CFD related optimization is a very demanding task in terms of computational resources. The key advantage of the adjoint solution based method is that it requires fewer design iterations regardless of the number of design parameters, and therefore drastically cuts the number of Design of Experiment (DOE) simulations in the optimization process.

A joint case study was made by Volkswagen and ESI Group on a HVAC (Heating Ventilation Air Conditioning) air duct using both the adjoint solver and a conventional optimization method. The adjoint solver demonstrated improvements in both HVAC performance and turn-a-round time. It took two design iterations to achieve 20% reduction of the head loss, with automatic shape update in six hours. A single alternative conventional optimization solution required 600 design iterations (600 CFD solver runs) in order to achieve the same level of head loss reduction.
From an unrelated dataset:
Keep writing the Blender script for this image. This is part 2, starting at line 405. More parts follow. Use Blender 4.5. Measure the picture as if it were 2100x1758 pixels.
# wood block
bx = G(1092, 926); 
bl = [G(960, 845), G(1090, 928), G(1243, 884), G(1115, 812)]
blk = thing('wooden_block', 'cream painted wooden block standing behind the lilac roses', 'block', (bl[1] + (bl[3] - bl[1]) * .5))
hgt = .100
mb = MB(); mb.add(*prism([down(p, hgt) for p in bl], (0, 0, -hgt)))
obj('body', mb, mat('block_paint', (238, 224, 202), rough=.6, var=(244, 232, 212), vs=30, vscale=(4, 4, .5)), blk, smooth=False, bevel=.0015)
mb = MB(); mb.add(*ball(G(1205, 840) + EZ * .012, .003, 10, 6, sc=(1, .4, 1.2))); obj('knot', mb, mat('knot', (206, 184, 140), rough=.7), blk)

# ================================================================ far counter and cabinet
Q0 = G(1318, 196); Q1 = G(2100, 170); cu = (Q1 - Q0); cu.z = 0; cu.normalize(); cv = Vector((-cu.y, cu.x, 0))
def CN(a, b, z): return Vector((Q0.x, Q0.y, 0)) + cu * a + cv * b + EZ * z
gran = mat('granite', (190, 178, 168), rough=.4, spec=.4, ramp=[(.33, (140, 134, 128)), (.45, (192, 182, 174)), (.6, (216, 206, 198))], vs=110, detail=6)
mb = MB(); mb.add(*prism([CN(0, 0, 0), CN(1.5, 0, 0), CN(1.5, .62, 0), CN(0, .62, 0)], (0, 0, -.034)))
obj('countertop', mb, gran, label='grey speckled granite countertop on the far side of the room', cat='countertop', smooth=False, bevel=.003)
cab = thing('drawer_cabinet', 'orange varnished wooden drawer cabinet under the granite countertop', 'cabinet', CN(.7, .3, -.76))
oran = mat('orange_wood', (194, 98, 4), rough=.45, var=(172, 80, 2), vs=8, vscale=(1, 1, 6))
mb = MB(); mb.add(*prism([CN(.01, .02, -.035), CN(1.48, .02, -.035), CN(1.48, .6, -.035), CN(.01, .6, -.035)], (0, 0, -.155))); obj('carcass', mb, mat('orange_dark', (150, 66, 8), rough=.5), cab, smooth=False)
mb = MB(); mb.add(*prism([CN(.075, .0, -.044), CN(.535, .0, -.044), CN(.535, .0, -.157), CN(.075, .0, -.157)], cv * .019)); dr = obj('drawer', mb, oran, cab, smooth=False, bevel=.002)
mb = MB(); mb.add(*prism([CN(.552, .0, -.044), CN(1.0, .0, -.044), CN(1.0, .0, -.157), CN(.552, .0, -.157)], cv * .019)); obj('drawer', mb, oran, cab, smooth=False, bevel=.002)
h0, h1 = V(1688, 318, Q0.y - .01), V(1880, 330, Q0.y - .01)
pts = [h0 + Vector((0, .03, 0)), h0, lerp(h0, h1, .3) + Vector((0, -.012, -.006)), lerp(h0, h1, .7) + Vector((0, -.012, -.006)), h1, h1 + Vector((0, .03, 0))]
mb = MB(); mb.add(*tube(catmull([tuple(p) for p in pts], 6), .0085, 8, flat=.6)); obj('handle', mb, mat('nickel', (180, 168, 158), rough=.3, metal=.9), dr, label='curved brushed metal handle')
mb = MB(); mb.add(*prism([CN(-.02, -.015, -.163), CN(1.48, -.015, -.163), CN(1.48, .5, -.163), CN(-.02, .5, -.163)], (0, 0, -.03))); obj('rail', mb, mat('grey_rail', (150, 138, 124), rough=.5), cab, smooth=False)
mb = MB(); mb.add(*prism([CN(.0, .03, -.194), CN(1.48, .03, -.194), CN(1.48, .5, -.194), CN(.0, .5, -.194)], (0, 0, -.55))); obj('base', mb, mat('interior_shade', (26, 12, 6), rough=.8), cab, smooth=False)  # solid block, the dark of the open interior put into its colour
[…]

“The adjoint solver shows great potential to cut the number of prototypes in the entire design process. It is a major breakthrough for car designers who use CFD solutions. At Volkswagen, in collaboration with ESI Group’s engineers, we are looking very deeply into this method to extend the applications from the air duct, to aerodynamics drag/lift or yaw moment, aero-acoustics and engine intake port design etc.”, says Dr. C. Othmer, CAE Method Division, Volkswagen, Wolfsburg, Germany, who has presented the EUROGEN 2005 paper for aerodynamic shape optimization with ESI Group’s PAM-FLOW™ adjoint solver.

“ESI Group considers this adjoint solver as one of its strategic technologies for Simulation Based Design, to supply end users a transparent process within their simulation environment.” adds Dr. Ming Zhu, CFD Product Manager, ESI Group. “Today we are working with Volkswagen and other industrial partners across the world through joint studies to adapt and enhance our technologies for all our CFD solutions.”

ESI Group plans to have the PAM-FLOW™/AS product released by spring 2006.